**Your objective**
Please restate the following records word for word.

Records from a data source:

◆ ◆ ◆

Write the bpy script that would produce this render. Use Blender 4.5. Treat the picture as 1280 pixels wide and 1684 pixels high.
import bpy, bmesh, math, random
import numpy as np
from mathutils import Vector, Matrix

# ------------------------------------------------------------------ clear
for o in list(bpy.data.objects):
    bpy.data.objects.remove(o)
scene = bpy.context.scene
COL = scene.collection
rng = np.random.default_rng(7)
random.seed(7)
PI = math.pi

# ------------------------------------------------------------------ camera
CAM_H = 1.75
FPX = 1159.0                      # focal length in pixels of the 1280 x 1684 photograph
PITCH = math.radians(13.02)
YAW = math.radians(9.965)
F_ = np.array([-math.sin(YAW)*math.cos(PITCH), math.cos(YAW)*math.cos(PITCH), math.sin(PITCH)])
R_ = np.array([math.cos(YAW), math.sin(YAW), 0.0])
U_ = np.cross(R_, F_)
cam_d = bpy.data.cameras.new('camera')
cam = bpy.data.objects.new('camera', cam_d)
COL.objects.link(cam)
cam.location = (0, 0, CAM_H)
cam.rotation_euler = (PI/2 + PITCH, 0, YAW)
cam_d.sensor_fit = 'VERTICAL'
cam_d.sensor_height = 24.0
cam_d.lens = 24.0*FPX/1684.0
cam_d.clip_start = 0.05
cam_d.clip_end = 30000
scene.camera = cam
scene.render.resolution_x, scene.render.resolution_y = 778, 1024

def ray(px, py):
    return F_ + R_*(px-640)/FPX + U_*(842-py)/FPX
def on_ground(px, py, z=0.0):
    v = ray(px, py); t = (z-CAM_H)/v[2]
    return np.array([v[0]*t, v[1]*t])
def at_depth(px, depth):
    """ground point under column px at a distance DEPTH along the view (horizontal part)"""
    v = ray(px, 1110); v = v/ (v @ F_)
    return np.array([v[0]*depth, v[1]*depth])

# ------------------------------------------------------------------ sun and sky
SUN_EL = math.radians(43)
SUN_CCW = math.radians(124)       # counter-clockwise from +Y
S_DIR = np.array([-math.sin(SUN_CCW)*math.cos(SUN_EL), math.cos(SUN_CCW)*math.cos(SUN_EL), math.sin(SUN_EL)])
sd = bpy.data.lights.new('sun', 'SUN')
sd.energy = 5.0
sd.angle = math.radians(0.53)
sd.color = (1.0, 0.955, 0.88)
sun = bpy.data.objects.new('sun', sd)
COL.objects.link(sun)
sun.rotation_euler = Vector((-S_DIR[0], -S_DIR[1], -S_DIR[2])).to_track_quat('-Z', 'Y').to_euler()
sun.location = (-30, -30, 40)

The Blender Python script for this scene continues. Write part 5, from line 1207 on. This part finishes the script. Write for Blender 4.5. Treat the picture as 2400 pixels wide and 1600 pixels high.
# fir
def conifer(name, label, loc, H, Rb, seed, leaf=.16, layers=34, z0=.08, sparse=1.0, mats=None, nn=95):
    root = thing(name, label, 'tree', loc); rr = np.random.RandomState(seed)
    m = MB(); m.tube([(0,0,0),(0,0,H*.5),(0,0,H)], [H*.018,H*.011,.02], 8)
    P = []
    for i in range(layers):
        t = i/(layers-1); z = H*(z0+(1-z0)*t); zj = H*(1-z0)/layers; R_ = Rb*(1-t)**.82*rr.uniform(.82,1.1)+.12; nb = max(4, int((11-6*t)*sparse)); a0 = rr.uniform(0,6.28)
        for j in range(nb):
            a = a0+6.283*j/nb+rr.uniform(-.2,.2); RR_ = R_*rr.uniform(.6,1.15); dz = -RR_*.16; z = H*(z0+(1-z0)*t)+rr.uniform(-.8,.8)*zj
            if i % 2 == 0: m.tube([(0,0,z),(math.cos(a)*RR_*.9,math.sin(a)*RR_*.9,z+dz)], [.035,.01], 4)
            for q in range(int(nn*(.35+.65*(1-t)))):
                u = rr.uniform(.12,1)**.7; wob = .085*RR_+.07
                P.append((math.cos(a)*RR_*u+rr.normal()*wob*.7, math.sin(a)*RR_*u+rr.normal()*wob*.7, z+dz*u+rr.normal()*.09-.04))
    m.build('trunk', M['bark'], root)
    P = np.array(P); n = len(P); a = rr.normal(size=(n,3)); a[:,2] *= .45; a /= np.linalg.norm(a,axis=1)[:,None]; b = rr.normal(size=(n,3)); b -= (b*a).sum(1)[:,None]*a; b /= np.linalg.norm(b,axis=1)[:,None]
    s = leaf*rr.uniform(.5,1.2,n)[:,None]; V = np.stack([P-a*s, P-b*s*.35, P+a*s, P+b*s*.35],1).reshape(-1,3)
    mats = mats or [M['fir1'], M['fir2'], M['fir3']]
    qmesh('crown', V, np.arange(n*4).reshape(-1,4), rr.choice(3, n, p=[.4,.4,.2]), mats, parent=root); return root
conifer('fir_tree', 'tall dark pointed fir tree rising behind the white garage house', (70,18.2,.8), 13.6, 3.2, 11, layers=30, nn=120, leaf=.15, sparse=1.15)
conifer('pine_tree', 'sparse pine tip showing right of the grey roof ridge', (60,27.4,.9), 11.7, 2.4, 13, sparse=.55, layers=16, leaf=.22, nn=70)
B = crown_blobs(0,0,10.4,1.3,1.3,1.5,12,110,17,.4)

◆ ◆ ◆

**Task result**
Write the bpy script that would produce this render. Use Blender 4.5. Treat the picture as 1280 pixels wide and 1684 pixels high.
import bpy, bmesh, math, random
import numpy as np
from mathutils import Vector, Matrix

# ------------------------------------------------------------------ clear
for o in list(bpy.data.objects):
    bpy.data.objects.remove(o)
scene = bpy.context.scene
COL = scene.collection
rng = np.random.default_rng(7)
random.seed(7)
PI = math.pi

# ------------------------------------------------------------------ camera
CAM_H = 1.75
FPX = 1159.0                      # focal length in pixels of the 1280 x 1684 photograph
PITCH = math.radians(13.02)
YAW = math.radians(9.965)
F_ = np.array([-math.sin(YAW)*math.cos(PITCH), math.cos(YAW)*math.cos(PITCH), math.sin(PITCH)])
R_ = np.array([math.cos(YAW), math.sin(YAW), 0.0])
U_ = np.cross(R_, F_)
cam_d = bpy.data.cameras.new('camera')
cam = bpy.data.objects.new('camera', cam_d)
COL.objects.link(cam)
cam.location = (0, 0, CAM_H)
cam.rotation_euler = (PI/2 + PITCH, 0, YAW)
cam_d.sensor_fit = 'VERTICAL'
cam_d.sensor_height = 24.0
cam_d.lens = 24.0*FPX/1684.0
cam_d.clip_start = 0.05
cam_d.clip_end = 30000
scene.camera = cam
scene.render.resolution_x, scene.render.resolution_y = 778, 1024

def ray(px, py):
    return F_ + R_*(px-640)/FPX + U_*(842-py)/FPX
def on_ground(px, py, z=0.0):
    v = ray(px, py); t = (z-CAM_H)/v[2]
    return np.array([v[0]*t, v[1]*t])
def at_depth(px, depth):
    """ground point under column px at a distance DEPTH along the view (horizontal part)"""
    v = ray(px, 1110); v = v/ (v @ F_)
    return np.array([v[0]*depth, v[1]*depth])

# ------------------------------------------------------------------ sun and sky
SUN_EL = math.radians(43)
SUN_CCW = math.radians(124)       # counter-clockwise from +Y
S_DIR = np.array([-math.sin(SUN_CCW)*math.cos(SUN_EL), math.cos(SUN_CCW)*math.cos(SUN_EL), math.sin(SUN_EL)])
sd = bpy.data.lights.new('sun', 'SUN')
sd.energy = 5.0
sd.angle = math.radians(0.53)
sd.color = (1.0, 0.955, 0.88)
sun = bpy.data.objects.new('sun', sd)
COL.objects.link(sun)
sun.rotation_euler = Vector((-S_DIR[0], -S_DIR[1], -S_DIR[2])).to_track_quat('-Z', 'Y').to_euler()
sun.location = (-30, -30, 40)

The Blender Python script for this scene continues. Write part 5, from line 1207 on. This part finishes the script. Write for Blender 4.5. Treat the picture as 2400 pixels wide and 1600 pixels high.
# fir
def conifer(name, label, loc, H, Rb, seed, leaf=.16, layers=34, z0=.08, sparse=1.0, mats=None, nn=95):
    root = thing(name, label, 'tree', loc); rr = np.random.RandomState(seed)
    m = MB(); m.tube([(0,0,0),(0,0,H*.5),(0,0,H)], [H*.018,H*.011,.02], 8)
    P = []
    for i in range(layers):
        t = i/(layers-1); z = H*(z0+(1-z0)*t); zj = H*(1-z0)/layers; R_ = Rb*(1-t)**.82*rr.uniform(.82,1.1)+.12; nb = max(4, int((11-6*t)*sparse)); a0 = rr.uniform(0,6.28)
        for j in range(nb):
            a = a0+6.283*j/nb+rr.uniform(-.2,.2); RR_ = R_*rr.uniform(.6,1.15); dz = -RR_*.16; z = H*(z0+(1-z0)*t)+rr.uniform(-.8,.8)*zj
            if i % 2 == 0: m.tube([(0,0,z),(math.cos(a)*RR_*.9,math.sin(a)*RR_*.9,z+dz)], [.035,.01], 4)
            for q in range(int(nn*(.35+.65*(1-t)))):
                u = rr.uniform(.12,1)**.7; wob = .085*RR_+.07
                P.append((math.cos(a)*RR_*u+rr.normal()*wob*.7, math.sin(a)*RR_*u+rr.normal()*wob*.7, z+dz*u+rr.normal()*.09-.04))
    m.build('trunk', M['bark'], root)
    P = np.array(P); n = len(P); a = rr.normal(size=(n,3)); a[:,2] *= .45; a /= np.linalg.norm(a,axis=1)[:,None]; b = rr.normal(size=(n,3)); b -= (b*a).sum(1)[:,None]*a; b /= np.linalg.norm(b,axis=1)[:,None]
    s = leaf*rr.uniform(.5,1.2,n)[:,None]; V = np.stack([P-a*s, P-b*s*.35, P+a*s, P+b*s*.35],1).reshape(-1,3)
    mats = mats or [M['fir1'], M['fir2'], M['fir3']]
    qmesh('crown', V, np.arange(n*4).reshape(-1,4), rr.choice(3, n, p=[.4,.4,.2]), mats, parent=root); return root
conifer('fir_tree', 'tall dark pointed fir tree rising behind the white garage house', (70,18.2,.8), 13.6, 3.2, 11, layers=30, nn=120, leaf=.15, sparse=1.15)
conifer('pine_tree', 'sparse pine tip showing right of the grey roof ridge', (60,27.4,.9), 11.7, 2.4, 13, sparse=.55, layers=16, leaf=.22, nn=70)
B = crown_blobs(0,0,10.4,1.3,1.3,1.5,12,110,17,.4)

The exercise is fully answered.